Although the anticipation for lack of classes, studying, and most responsibilities never seems to go away, there is a lot that changes within a semester.
We're bored.
After a week being home it normally hits. The excitement of being home is whisked away after all the exciting things are completed: you saw your dog, ate home cooked food, and slept in until three. Now the realization hits: one whole month of nothing.
It's at times like theis when you realize all that has changed in your daily life since you have been at school. At school, you can walk maybe five feet out of your dorm room before you run into a friend or classmate. There's normally an ever so popular hang out spot that will be filled with laughter and possible raunchy jokes until the sun nearly rises, and people are always up for going out and doing random things.
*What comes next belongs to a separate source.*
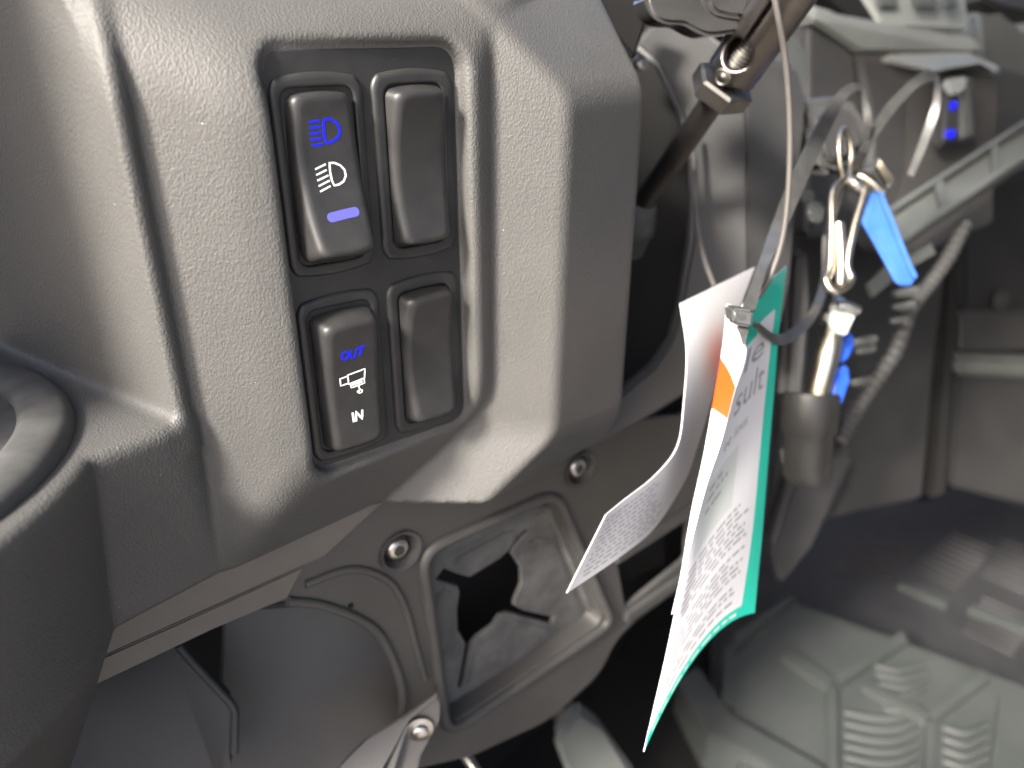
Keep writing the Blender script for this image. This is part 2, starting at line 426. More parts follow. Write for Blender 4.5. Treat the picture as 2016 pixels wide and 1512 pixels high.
tB, rB = make_switch('winch_switch', 'lower left black rocker switch marked OUT and IN with a winch symbol', 'switch', SWX[0], SWZ[1], fB)
make_switch('blank_switch_cover', 'plain blank switch cover right of the headlight switch', 'switch cover', SWX[1], SWZ[0], fC, 'blank switch covers in the dash', True)
make_switch('blank_switch_cover', 'plain blank switch cover right of the OUT and IN switch', 'switch cover', SWX[1], SWZ[1], fE, 'blank switch covers in the dash', True)

def strokes(name, f, lines, width, m, parent, lift=.05, closed=(), rnd=False):
    """printed marks: flat ribbons laid on the rocker's face"""
    V = []; Fc = []
    for li, L in enumerate(lines):
        L = [np.array(p, float) for p in L]; cl = li in closed
        if cl: L = L + [L[0]]
        # resample
        pts = [L[0]]
        for a, b in zip(L[:-1], L[1:]):
            k = max(1, int(np.linalg.norm(b - a) / (1.2 if rnd else 5)))
            for j in range(1, k + 1): pts.append(a + (b - a) * j / k)
        H_ = np.array([hit(f, *p) for p in pts]); n = len(H_)
        T = np.gradient(H_, axis=0)
        if cl: T[0] = T[-1] = H_[1] - H_[-2]
        T /= np.linalg.norm(T, axis=1)[:, None]
        e = .05; N = np.array([[float(f(*(p + np.eye(3)[k] * e)) - f(*(p - np.eye(3)[k] * e))) for k in range(3)] for p in H_])
        N /= np.linalg.norm(N, axis=1)[:, None]; W = np.cross(T, N); W /= np.linalg.norm(W, axis=1)[:, None]
        wd = width[li] if not np.isscalar(width) else width
        o = len(V)
        if rnd:
            s_ = np.r_[0, np.cumsum(np.linalg.norm(np.diff(H_, axis=0), axis=1))]; e_ = np.clip(np.minimum(s_, s_[-1] - s_) / (wd / 2), 0, 1)
            ws = wd * np.sqrt(np.maximum(1 - (1 - e_) ** 2, .02))
        else: ws = np.ones(n) * wd
        for i in range(n):
            wd = ws[i]
            for s in (-1, 1): V.append(H_[i] + W[i] * s * wd / 2 + N[i] * lift)
            for s in (1, -1): V.append(H_[i] + W[i] * s * wd / 2 - N[i] * .12)
        for i in range(n - 1):
            for k in range(4):
                k2 = (k + 1) % 4; Fc.append((o + i * 4 + k, o + i * 4 + k2, o + i * 4 + 4 + k2, o + i * 4 + 4 + k))
        Fc.append((o, o + 1, o + 2, o + 3)); q = o + (n - 1) * 4; Fc.append((q + 3, q + 2, q + 1, q))
    return mesh(name, V, Fc, m, parent, False)
def zc1(pts): return [(500 + x / 3.15, 80 + y / 3.15) for x, y in pts]
def zc2(pts): return [(540 + x / 3.15, 500 + y / 3.15) for x, y in pts]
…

When home, we sit. Those back home friends that we are always so eager to see are either still in high school, where their break doesn't start until weeks after yours, or are off working and busy with their own plans a lot of times. The ease of finding friends is not something that you realize until you are neck deep in the third season of "Friends" with a pint of ice cream melting in your lap.
The other wonderful thing about being home for break is the ever constant parental authority. The fact that you have been surviving for the past four months without anyone looking over your shoulder or telling you what to do does not concern them. You are in their house and must follow their rules, curfew, and constant interrogation.
Usually anger follows a situation that has this parental confrontation, and the only thought you have is to run to your friend's room and vent like always, and then you realize their room is now three some hours from you and they are decorating cookies and can't answer the phone.
The relief? Work.
You realize that the only way to get a break from the boredom and the bragging is work. Depending on where you work, slaving over a number two cheese burger is the highlight of your day (I would just like to point out that as I am writing this article, my parents are continuing to call up to my room asking what I'm doing).
Two weeks into break and this is where you are at, and break doesn't end for awhile. It is OK, we all understand, and we are all in the same boat. It's a freshman thing.